Aunt Lydia also implies that the Handmaids are meant to be deprived of their experiences. Meant not to hold on to the experience, but a vehicle of the experience. In later chapters, this is shown through Janine’s birthing process. Janine, the handmaid, got her experience stolen from her by the commander’s wife. Having the Commander’s wives be the main witness, the main birthing mother, the main character. While the Handmaids stand there and watch as this birthing ritual detracts from Janine, it is to the Commander’s wife. Taking away the “things” of the Handmaid that Aunt Lydia says that Offred doesn’t have a lot of.

This, in a way, internalizes and reinforces the brainwashing effect on Offred. It turns Aunt Lydia’s advice into another avenue of brainwashing. A repeated voice that says women, especially handmaids, don’t have any power over their bodies, experiences, or autonomy. The role that Offrend is put into makes one character question what part she has to fill. What was her purpose of existence in the land of Gilad? Later in the paragraph of the first quote, it says, “ I lie, lapped by the water, beside an open drawer that does not exist, and think about a girl who did not die when she was five; who still does exist, I hope, though not for me. Do I exist for her? Am I pictured somewhere, in the dark at the back of her mind? – They were right, it’s easier to think of her as dead. I don’t have to hope then, or make a wasted effort.” Her questioning about life made Offred think about her daughter. Her only real hope is that Offred exist in this society. Although Offred doesn’t have a lot to begin with, there is a sense of longing that is exemplified through the quote. If her daughter does remember her like Offred does with her mother, what would that mean for Offred? It seems that her daughter being alive is keeping her going, making her hope for a future. But this gets negated as others in the story say it’s too useless for her to hope to meet again. Having this attachment to her daughter allows it to be deprived of Offred. Everything in society points to Handmaids having no attachment to anything personal. Forced to live a perpetual state of existing only for her body, and not her mind.

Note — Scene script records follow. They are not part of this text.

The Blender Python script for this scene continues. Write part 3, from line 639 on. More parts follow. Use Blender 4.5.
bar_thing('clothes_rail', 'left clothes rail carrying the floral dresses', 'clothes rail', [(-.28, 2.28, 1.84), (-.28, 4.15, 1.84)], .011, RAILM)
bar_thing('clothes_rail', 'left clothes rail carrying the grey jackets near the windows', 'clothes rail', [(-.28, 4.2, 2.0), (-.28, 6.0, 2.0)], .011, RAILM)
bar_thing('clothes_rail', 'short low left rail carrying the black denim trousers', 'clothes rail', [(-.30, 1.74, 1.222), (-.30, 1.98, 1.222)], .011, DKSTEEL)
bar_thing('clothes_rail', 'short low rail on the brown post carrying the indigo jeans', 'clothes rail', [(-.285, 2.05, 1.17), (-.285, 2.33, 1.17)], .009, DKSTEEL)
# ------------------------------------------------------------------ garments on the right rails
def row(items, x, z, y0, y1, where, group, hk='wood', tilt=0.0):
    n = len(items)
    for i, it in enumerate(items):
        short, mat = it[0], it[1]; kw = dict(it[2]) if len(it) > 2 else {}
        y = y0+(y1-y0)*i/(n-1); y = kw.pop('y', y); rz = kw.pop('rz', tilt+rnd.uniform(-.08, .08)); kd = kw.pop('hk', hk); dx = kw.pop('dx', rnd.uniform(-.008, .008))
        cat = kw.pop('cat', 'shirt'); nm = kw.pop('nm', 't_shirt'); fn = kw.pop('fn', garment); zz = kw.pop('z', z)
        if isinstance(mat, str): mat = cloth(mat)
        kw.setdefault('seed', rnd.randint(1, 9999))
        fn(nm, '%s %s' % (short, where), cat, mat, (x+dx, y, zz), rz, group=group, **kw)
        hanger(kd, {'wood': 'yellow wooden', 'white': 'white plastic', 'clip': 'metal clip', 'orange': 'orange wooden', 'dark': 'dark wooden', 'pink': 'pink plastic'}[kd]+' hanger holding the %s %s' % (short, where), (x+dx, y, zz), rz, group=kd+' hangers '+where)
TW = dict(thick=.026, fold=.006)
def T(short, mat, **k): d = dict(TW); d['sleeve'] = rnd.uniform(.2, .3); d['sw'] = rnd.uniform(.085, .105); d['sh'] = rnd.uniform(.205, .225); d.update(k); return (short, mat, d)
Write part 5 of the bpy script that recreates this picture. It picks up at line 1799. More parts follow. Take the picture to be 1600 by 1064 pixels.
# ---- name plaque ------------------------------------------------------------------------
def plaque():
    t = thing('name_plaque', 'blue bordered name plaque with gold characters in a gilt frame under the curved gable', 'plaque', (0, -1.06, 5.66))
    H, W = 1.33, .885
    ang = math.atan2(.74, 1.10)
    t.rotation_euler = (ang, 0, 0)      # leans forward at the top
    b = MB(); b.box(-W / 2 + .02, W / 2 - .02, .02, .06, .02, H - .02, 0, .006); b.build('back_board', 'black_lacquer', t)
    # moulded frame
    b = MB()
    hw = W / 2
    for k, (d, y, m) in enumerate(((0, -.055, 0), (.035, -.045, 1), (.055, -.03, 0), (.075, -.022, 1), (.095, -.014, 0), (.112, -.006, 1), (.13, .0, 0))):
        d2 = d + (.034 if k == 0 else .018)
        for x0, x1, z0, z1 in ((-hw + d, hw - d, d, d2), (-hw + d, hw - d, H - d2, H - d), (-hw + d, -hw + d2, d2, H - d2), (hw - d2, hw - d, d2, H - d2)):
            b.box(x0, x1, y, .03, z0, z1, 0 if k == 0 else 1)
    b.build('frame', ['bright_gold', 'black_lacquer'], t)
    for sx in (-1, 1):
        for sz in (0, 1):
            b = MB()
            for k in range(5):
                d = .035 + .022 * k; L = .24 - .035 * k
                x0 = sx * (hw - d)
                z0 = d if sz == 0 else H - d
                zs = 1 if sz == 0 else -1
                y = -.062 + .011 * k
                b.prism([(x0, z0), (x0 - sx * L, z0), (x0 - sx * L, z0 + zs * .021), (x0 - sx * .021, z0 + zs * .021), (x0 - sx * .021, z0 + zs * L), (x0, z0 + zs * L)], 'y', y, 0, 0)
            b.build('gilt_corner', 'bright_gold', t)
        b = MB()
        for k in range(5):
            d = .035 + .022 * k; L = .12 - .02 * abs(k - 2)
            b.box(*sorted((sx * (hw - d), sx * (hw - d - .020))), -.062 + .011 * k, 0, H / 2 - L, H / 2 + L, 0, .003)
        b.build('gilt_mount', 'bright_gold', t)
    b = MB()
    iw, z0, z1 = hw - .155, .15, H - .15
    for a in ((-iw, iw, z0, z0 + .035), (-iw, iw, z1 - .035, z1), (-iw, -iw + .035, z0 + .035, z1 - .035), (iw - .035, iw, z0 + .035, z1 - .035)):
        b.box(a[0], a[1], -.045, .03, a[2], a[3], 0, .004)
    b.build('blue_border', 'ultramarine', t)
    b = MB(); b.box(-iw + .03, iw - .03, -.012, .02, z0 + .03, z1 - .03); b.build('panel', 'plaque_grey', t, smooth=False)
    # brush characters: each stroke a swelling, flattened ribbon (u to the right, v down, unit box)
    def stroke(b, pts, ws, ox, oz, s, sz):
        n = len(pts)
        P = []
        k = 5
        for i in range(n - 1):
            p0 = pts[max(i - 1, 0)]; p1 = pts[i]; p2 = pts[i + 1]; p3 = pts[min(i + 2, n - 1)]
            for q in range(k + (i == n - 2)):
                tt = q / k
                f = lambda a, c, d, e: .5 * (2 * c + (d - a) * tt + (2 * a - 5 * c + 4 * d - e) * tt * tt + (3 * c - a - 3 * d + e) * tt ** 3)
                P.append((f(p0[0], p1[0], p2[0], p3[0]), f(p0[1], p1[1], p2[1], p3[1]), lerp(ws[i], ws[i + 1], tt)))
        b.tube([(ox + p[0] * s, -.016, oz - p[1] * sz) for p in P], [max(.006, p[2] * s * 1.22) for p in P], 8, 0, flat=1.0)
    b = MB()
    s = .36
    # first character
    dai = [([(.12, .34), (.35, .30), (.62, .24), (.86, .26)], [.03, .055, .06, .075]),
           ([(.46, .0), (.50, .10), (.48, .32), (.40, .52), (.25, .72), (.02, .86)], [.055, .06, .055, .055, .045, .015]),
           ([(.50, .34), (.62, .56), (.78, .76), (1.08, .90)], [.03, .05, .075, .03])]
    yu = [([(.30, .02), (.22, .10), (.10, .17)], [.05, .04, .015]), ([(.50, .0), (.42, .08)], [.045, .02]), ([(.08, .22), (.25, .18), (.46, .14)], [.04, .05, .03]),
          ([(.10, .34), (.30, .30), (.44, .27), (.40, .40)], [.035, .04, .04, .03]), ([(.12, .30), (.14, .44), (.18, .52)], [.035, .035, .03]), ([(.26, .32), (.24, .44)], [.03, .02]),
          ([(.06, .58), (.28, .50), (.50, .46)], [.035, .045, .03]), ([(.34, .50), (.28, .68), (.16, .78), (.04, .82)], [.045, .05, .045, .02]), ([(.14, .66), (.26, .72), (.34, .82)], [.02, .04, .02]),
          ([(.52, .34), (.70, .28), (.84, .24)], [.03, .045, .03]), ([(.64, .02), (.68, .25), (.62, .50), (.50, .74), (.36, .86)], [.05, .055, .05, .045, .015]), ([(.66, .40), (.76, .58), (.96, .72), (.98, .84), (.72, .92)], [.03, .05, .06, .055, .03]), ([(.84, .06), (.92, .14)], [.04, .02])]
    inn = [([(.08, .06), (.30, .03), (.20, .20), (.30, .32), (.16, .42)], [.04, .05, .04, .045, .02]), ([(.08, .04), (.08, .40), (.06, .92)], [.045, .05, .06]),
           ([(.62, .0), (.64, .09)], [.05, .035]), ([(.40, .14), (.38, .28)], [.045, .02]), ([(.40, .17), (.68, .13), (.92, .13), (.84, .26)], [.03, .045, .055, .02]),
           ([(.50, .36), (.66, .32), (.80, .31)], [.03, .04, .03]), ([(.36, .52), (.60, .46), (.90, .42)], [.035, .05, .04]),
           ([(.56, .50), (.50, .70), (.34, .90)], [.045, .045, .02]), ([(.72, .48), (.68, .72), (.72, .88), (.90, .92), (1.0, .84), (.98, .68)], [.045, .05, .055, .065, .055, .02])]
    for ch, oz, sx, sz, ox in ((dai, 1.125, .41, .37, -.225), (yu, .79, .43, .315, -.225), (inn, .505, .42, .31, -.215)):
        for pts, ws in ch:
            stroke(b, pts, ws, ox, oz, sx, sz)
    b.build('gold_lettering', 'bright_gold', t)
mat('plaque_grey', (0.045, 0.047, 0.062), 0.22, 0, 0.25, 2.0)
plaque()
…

When Aunt Lydia speaks to Offred, there is always an underlying tone of how to live in this world. Explaining to Offred the societal pressures of being a handmaid and what the outcomes of such handmaids are. With Aunt Lydia’s explanations, there is an expression of hopelessness. That’s where she is in life; it’s going to end there. While giving Offred advice on how to live. But what she teaches Offred often changes Offred’s whole viewpoint of life. Exemplify the “keeping your head down mentality.” Avoid all troubles and ignore them. This comes with Offred’s attachment to her daughter; it’s ended by Aunt Lydia saying it’s easier to say her daughter was dead. Brainwashing Offred into a person who is more submissive, although not intentionally.

This, in turn, gives a kind of metaphor, where it’s easier to ignore and forget attachment, but that leaves a person unsatisfied with their own life. Making the oppress wonder what kind of world I would live in if I were not pushed down without any forewarning.